This week has been a good solid week in the studio. I go for my swim, go for a coffee and look at the sea and then get down to the studio.

This week has been about planning and developing. And a little bit of printmaking as I am teaching print at Rochester. So, I did some colour mono prints and a reductive relief lino cut to make sure that I could teach it properly (for tomorrow). It was also a nice thing to do to get some of my ideas out of my sketchbook and into some kind of form. I have been a bit frustrated with how conventional my compositions have been, and they need to be more challenging and quirky. So the monoprints allowed me to take a few risks and gave me some new ideas.

I was also keen to get down some of the information I has sketched in my books from all the early morning train journeys: the dawn skies and mythical lanscapes flying past. And also the quirkyness of all those little provincial railway stations. So out came my watercolours for the first time since about March and I proceeded to produce about a dozen quite complex comps and studies. It was nice to see them emerge as I did not expect them to. It is lovely when that happens, especially whe you are not quite sure where they came from.

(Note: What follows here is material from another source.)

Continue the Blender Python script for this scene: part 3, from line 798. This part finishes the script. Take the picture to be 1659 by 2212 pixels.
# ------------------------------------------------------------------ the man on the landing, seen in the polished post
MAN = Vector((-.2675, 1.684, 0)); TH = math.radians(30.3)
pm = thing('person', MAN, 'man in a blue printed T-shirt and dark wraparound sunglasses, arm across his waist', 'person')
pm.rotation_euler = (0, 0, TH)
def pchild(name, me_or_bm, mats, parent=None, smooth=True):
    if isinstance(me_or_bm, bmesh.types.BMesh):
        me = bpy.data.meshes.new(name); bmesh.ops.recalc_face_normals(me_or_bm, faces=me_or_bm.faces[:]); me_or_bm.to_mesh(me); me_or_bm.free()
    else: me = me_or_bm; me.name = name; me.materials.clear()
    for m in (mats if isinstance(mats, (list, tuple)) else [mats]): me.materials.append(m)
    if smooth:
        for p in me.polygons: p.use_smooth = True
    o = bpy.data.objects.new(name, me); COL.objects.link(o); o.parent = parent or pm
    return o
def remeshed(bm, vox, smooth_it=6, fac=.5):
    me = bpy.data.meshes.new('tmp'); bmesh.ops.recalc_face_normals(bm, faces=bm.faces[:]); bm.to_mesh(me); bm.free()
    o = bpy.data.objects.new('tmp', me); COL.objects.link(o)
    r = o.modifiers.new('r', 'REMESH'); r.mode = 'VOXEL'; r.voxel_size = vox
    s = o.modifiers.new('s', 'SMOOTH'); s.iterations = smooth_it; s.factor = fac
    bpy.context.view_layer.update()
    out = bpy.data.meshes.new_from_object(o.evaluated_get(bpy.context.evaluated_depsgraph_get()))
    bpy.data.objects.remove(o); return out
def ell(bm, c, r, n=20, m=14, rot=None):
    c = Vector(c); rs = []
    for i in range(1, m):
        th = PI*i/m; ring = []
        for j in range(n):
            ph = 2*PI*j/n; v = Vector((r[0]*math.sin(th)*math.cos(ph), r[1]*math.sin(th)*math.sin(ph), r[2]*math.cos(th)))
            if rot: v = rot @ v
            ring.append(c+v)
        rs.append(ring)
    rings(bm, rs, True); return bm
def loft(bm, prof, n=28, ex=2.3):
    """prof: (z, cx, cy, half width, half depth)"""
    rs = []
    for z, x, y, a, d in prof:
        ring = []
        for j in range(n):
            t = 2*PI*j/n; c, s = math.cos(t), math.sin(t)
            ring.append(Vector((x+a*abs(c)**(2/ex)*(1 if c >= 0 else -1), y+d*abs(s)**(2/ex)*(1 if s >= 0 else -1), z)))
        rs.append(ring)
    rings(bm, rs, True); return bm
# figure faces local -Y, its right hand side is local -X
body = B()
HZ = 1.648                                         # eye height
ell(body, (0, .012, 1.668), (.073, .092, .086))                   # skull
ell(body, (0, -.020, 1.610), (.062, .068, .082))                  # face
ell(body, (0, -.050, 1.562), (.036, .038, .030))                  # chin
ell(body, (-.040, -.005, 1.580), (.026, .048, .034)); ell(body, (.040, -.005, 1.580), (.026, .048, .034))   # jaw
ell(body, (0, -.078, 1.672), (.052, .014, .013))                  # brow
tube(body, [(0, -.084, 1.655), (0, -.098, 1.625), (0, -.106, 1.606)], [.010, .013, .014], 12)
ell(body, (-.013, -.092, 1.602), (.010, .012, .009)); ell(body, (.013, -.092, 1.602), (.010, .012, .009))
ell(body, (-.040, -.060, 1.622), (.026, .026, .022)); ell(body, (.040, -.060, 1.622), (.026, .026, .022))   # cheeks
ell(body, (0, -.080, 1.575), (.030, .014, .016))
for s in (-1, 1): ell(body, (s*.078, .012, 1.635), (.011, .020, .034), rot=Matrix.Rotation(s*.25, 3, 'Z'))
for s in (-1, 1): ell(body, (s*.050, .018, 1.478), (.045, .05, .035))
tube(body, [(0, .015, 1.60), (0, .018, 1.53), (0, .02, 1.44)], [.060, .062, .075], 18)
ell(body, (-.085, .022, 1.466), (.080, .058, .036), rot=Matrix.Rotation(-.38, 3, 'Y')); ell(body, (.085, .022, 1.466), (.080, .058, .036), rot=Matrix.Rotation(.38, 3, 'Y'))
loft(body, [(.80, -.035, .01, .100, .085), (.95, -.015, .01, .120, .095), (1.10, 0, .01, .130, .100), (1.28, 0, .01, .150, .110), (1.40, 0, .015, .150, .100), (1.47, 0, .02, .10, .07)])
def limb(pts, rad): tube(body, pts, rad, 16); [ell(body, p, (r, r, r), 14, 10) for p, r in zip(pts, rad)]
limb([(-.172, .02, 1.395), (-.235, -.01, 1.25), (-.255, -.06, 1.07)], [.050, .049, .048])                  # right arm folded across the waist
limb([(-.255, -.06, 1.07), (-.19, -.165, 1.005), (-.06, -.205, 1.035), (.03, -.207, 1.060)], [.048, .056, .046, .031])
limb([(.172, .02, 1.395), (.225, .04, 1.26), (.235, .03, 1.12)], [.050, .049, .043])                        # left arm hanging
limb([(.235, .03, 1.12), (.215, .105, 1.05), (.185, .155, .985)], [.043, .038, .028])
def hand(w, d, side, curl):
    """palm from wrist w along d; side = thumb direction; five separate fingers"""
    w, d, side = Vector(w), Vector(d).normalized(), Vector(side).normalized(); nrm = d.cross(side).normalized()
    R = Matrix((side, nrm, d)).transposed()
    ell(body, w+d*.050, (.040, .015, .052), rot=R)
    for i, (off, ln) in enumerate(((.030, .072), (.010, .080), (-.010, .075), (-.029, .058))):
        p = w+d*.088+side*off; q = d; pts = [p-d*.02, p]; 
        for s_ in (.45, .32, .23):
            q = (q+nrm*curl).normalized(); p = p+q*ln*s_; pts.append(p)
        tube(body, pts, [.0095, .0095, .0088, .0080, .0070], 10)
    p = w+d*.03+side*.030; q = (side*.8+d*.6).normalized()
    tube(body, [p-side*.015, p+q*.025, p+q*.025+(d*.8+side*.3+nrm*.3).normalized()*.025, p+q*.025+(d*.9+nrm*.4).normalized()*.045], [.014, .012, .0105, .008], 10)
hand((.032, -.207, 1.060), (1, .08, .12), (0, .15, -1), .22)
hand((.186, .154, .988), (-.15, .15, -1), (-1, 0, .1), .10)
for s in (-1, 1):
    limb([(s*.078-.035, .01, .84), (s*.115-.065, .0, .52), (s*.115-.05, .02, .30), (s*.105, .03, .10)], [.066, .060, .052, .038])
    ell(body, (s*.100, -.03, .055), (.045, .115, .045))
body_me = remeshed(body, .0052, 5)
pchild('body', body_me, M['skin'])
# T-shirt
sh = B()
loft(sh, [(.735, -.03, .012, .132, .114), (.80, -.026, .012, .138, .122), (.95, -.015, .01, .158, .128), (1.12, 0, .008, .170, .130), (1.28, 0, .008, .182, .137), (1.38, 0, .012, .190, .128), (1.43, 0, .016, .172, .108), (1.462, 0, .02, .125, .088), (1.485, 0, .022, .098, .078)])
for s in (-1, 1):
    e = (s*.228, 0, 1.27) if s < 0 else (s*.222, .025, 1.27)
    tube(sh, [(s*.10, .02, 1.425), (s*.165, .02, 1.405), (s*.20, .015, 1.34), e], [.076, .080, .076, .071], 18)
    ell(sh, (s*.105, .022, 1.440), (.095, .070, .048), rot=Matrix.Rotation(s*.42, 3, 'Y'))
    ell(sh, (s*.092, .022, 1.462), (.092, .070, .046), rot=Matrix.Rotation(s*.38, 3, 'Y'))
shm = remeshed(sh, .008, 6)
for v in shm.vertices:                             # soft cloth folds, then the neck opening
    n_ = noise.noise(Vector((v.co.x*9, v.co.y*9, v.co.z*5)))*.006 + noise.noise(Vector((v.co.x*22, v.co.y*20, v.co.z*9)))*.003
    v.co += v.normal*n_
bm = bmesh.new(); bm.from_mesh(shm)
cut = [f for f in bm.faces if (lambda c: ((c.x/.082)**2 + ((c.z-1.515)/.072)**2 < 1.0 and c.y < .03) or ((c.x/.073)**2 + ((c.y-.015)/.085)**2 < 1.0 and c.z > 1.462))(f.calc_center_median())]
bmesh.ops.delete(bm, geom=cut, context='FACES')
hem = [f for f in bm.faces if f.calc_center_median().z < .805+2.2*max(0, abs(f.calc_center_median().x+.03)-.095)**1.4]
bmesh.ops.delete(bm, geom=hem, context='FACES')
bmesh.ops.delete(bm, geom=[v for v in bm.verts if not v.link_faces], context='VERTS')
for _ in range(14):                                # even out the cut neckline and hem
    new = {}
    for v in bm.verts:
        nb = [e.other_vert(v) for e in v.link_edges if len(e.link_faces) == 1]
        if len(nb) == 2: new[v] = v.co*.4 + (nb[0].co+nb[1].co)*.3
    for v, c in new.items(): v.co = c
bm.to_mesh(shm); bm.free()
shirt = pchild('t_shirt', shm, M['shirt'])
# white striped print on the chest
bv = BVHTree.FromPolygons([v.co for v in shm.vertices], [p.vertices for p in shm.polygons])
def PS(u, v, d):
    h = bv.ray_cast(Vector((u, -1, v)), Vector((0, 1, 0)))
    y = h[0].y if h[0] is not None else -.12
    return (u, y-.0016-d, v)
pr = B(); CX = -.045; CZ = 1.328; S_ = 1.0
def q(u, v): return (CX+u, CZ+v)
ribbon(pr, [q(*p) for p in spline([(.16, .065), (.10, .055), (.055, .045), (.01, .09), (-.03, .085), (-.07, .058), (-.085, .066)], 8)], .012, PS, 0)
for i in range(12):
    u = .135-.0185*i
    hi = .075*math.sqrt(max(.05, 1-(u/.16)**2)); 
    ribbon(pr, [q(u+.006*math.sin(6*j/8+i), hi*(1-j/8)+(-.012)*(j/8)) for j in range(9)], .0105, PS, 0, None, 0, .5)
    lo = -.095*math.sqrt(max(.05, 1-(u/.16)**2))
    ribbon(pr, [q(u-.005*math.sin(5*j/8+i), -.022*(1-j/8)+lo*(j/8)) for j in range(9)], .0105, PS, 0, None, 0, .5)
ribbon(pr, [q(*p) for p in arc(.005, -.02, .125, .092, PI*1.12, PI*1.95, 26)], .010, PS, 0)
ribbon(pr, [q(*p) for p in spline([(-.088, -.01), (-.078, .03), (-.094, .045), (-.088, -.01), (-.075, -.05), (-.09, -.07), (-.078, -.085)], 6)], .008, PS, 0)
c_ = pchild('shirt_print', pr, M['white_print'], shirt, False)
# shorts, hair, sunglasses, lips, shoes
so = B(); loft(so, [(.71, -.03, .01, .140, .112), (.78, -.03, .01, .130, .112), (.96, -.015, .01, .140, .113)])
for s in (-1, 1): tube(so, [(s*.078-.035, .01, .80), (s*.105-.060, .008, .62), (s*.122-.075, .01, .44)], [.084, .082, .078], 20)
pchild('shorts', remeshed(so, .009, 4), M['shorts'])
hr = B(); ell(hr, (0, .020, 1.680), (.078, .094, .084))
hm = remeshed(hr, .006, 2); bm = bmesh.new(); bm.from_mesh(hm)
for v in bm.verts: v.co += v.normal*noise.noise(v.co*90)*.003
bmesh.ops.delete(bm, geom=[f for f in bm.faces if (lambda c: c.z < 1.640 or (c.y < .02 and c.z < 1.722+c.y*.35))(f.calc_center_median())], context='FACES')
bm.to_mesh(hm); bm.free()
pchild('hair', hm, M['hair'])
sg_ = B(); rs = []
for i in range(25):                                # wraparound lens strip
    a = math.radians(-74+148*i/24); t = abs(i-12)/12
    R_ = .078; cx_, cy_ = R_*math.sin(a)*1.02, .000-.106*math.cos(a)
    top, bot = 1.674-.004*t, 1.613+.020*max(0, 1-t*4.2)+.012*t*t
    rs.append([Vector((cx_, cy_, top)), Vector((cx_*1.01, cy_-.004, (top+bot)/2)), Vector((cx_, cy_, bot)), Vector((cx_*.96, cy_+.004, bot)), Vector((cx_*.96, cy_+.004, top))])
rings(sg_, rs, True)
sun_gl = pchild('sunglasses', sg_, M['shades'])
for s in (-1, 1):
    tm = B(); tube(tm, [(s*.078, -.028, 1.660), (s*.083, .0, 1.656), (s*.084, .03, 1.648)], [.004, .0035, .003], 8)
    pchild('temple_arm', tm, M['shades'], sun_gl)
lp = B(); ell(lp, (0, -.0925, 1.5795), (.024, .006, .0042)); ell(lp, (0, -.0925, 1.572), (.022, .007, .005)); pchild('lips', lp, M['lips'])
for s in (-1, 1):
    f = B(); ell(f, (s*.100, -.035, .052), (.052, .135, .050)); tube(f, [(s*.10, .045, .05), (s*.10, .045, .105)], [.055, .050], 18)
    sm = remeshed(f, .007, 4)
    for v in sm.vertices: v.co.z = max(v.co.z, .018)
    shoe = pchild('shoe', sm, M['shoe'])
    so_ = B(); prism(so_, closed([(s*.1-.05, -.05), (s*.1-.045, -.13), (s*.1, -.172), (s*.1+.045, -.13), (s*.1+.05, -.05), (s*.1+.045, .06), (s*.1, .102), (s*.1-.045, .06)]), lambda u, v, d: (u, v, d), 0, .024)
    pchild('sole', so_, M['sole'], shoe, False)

Another thing happened this week which was quite fortuitous. My Niece, Mae, (7 going on 16) is studying L S Lowry at school and was asked to find out something about him. I am afraid that dreadful 70’s song ‘matchstalk cats and dogs’ had marred my (and probabaly may others) interest in his work. But when I started to look up his work on the internet, I found work which I had forgotten about and saw what a sophisticated interpreter of human life he was. Wonderful paintings.

Talking of wonderful paintings, today I received an invite for a show of my good friend, Joe Fan’s paintings at the the Thackeray Gallery in London. Opening on the 12th October, running to the 29th. I have followed Joe’s work since we both started being lecturers together at Gray’s School of Art in the early 90s. You simply must go and see it. Here is an example:

constructionsmall.jpg

Joe Fan Constrction for a Dream, Oil on Canvas, 44”×42”

Also, another wonderful figurative painter in Aberdeen, Barry McGlashan has just added new work on his web site, some of which you can see at his solo show at the John Martin Gallery next April. I especially love his new painting The Final Hours.